What needs to be done: Retype only what runs from the beginning of the data through the line with "R = math.radians"; please omit the pictures and keep every line exact.
--- --- ---
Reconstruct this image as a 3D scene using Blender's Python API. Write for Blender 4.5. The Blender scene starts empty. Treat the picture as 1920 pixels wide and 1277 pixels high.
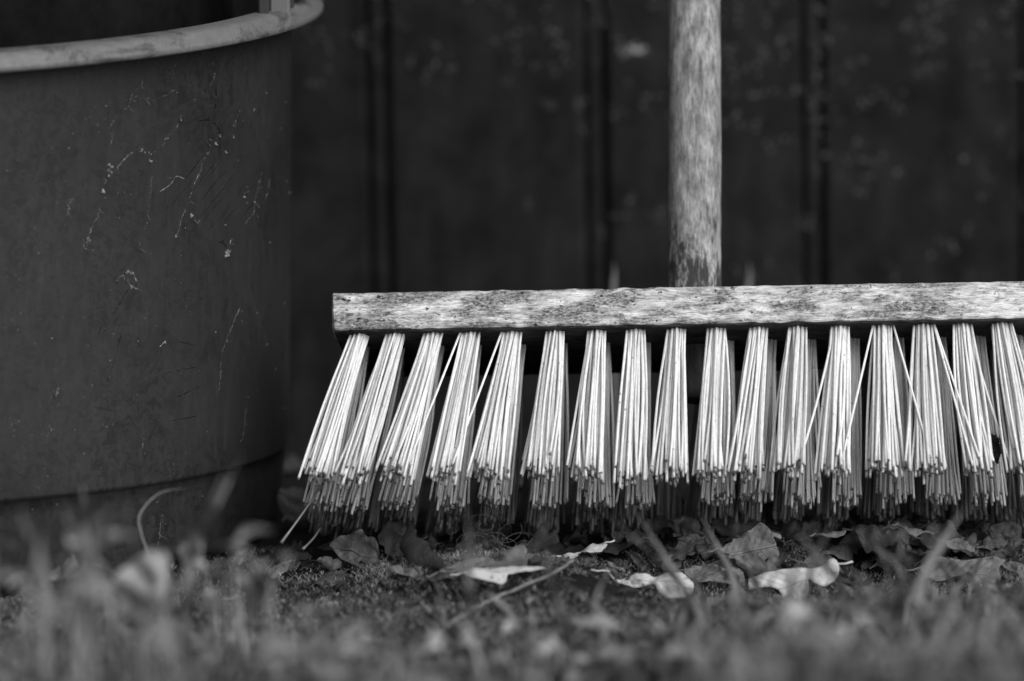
import bpy, math, random
import numpy as np
from mathutils import Vector, Matrix, noise

random.seed(7)
rng = np.random.default_rng(7)
S = bpy.context.scene
R = math.radians

# ------------------------------------------------------------------ camera
CAM = Vector((0.0, -2.2, 0.408))
PITCH, ROLL, FPX = R(7.5), R(1.0), 8000.0
cd = bpy.data.cameras.new("camera")
cam = bpy.data.objects.new("camera", cd)
S.collection.objects.link(cam)
S.camera = cam
cd.sensor_width = 36
cd.lens = 150
cd.clip_start, cd.clip_end = 0.05, 400
cam.matrix_world = (Matrix.Translation(CAM) @ Matrix.Rotation(math.pi / 2 - PITCH, 4, 'X')
                    @ Matrix.Rotation(-ROLL, 4, 'Z'))
cd.dof.use_dof = True
cd.dof.focus_distance = 2.213
cd.dof.aperture_fstop = 3.7
cd.dof.aperture_blades = 9
MR = cam.matrix_world.to_3x3()

# ------------------------------------------------------------------ world and sun
SUN_EL, SUN_AZ = 38, 38          # azimuth: degrees to the right of straight behind the camera
w = bpy.data.worlds.new("World")
S.world = w
w.use_nodes = True
nt = w.node_tree
bg = nt.nodes["Background"]
sky = nt.nodes.new("ShaderNodeTexSky")
sky.sky_type = 'NISHITA'
sky.sun_disc = False
sky.sun_elevation = R(SUN_EL)
sky.sun_rotation = R(180 - SUN_AZ)
sky.air_density, sky.dust_density = 1.0, 3.0
bw = nt.nodes.new("ShaderNodeRGBToBW")       # the photograph is black and white
nt.links.new(sky.outputs[0], bw.inputs[0])
nt.links.new(bw.outputs[0], bg.inputs[0])
bg.inputs[1].default_value = 0.12
ld = bpy.data.lights.new("sun", 'SUN')
ld.energy = 1.5
ld.angle = R(50)
sun = bpy.data.objects.new("sun", ld)
S.collection.objects.link(sun)
az, el = R(SUN_AZ), R(SUN_EL)
sd = Vector((math.sin(az) * math.cos(el), -math.cos(az) * math.cos(el), math.sin(el)))
sun.rotation_euler = sd.to_track_quat('Z', 'Y').to_euler()
S.view_settings.view_transform = 'Standard'
S.view_settings.look = 'None'
S.view_settings.exposure = 0.4
S.view_settings.gamma = 1.0

# ------------------------------------------------------------------ helpers
def ray(px, py):
    return (MR @ Vector(((px - 960) / FPX, -(py - 638.5) / FPX, -1))).normalized()

def P(px, py, Y):
    d = ray(px, py)
    return CAM + d * ((Y - CAM.y) / d.y)

def hills(x, y):
    n = noise.noise(Vector((x * 9, y * 9, 1.3))) * 0.007 + noise.noise(Vector((x * 30, y * 30, 4.1))) * 0.0035
    t = min(max((-y - 0.17) / 0.6, 0), 1)
    rise = 0.050 * t * t * (3 - 2 * t) - .07 * min(1, max(0, (-y - .62) / .4))
    m = 0.014 * math.exp(-min(80, ((x - P(950, 1110, -.05).x) / .06) ** 2 + ((y + .075) / .045) ** 2))
    m += 0.005 * math.exp(-min(80, ((x - .26) / .05) ** 2 + ((y + .14) / .05) ** 2))
    flat = 1 / (1 + math.exp(max(-50, min(50, (y - 0.02) * 60))))          # calmer under the broom and the bucket
    dip = min(1, max(0, (x - .04) / .04)) * math.exp(-min(80, ((y + .065) / .055) ** 4))
    return n * (0.25 + 0.75 * flat) * (1 - .7 * dip) + m + rise - .009 * dip

def G(px, py, dz=0.0):
    """where the ray through a point of the picture meets the ground"""
    d = ray(px, py)
    t = 1.2
    for _ in range(400):
        p = CAM + d * t
        if p.z <= hills(p.x, p.y) + dz: break
        t += 0.004
    return CAM + d * t

def tag(o, label=None, cat=None, group=None, kind=None):
    if label: o["label"] = label
    if cat: o["category"] = cat
    if group: o["group"] = group
    if kind: o["kind"] = kind
    return o

def empty(name, loc):
    o = bpy.data.objects.new(name, None)
    o.empty_display_size = 0.05
    S.collection.objects.link(o)
    o.location = loc
    return o

class MB:
    """collects geometry in world space and links it as one mesh object"""
    def __init__(s):
        s.v, s.f, s.m, s.n, s.at, s.uv = [], [], [], 0, [], []
    def add(s, verts, faces, mat=0, attr=None, uv=None):
        verts = np.asarray(verts, dtype=float).reshape(-1, 3)
        s.v.append(verts)
        s.f.extend([tuple(i + s.n for i in f) for f in faces])
        s.m.extend([mat] * len(faces))
        a = np.zeros((len(verts), 2)) if attr is None else np.asarray(attr, dtype=float).reshape(-1, 2)
        s.at.append(a)
        s.n += len(verts)
    def build(s, name, mats, parent=None, smooth=True, origin=None):
        V = np.vstack(s.v)
        if parent is not None: org = np.array(parent.matrix_world.translation) if parent.parent else np.array(parent.location)
        elif origin is not None: org = np.array(origin)
        else: org = np.zeros(3)
        me = bpy.data.meshes.new(name)
        me.from_pydata((V - org).tolist(), [], s.f)
        at = np.vstack(s.at)
        a = me.attributes.new("wear", 'FLOAT_VECTOR', 'POINT')
        a.data.foreach_set("vector", np.column_stack([at, np.zeros(len(at))]).ravel())
        for m in (mats if isinstance(mats, (list, tuple)) else [mats]): me.materials.append(m)
        me.polygons.foreach_set("material_index", s.m)
        me.polygons.foreach_set("use_smooth", [smooth] * len(s.f))
        me.update()
        o = bpy.data.objects.new(name, me)
        S.collection.objects.link(o)
        if parent is not None: o.parent = parent
        elif origin is not None: o.location = origin
        return o

def tube(mb, pts, rad, sides=6, mat=0, rnd=0.0, caps=True, squash=1.0):
    pts = np.asarray([tuple(p) for p in pts], dtype=float)
    n = len(pts)
    rad = np.full(n, rad) if np.isscalar(rad) else np.asarray(rad, dtype=float)
    T = np.gradient(pts, axis=0)
    T /= np.linalg.norm(T, axis=1)[:, None] + 1e-12
    up = np.array([0.31, 0.9, 0.2]) if abs(T[0][1]) < 0.8 else np.array([1.0, 0, 0.1])
    U = np.cross(T, up); U /= np.linalg.norm(U, axis=1)[:, None] + 1e-12
    W = np.cross(T, U)
    a = np.arange(sides) * 2 * math.pi / sides
    ring = (np.cos(a)[None, :, None] * U[:, None, :] + squash * np.sin(a)[None, :, None] * W[:, None, :])
    V = pts[:, None, :] + ring * rad[:, None, None]
    F = []
    for i in range(n - 1):
        for j in range(sides):
            k = (j + 1) % sides
            F.append((i * sides + j, i * sides + k, (i + 1) * sides + k, (i + 1) * sides + j))
    if caps:
        F.append(tuple(range(sides))[::-1])
        F.append(tuple((n - 1) * sides + j for j in range(sides)))
    t = np.repeat(np.linspace(0, 1, n), sides)
    mb.add(V.reshape(-1, 3), F, mat, np.column_stack([t, np.full(len(t), rnd)]))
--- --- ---
Task answer:
Reconstruct this image as a 3D scene using Blender's Python API. Write for Blender 4.5. The Blender scene starts empty. Treat the picture as 1920 pixels wide and 1277 pixels high.
import bpy, math, random
import numpy as np
from mathutils import Vector, Matrix, noise

random.seed(7)
rng = np.random.default_rng(7)
S = bpy.context.scene
R = math.radians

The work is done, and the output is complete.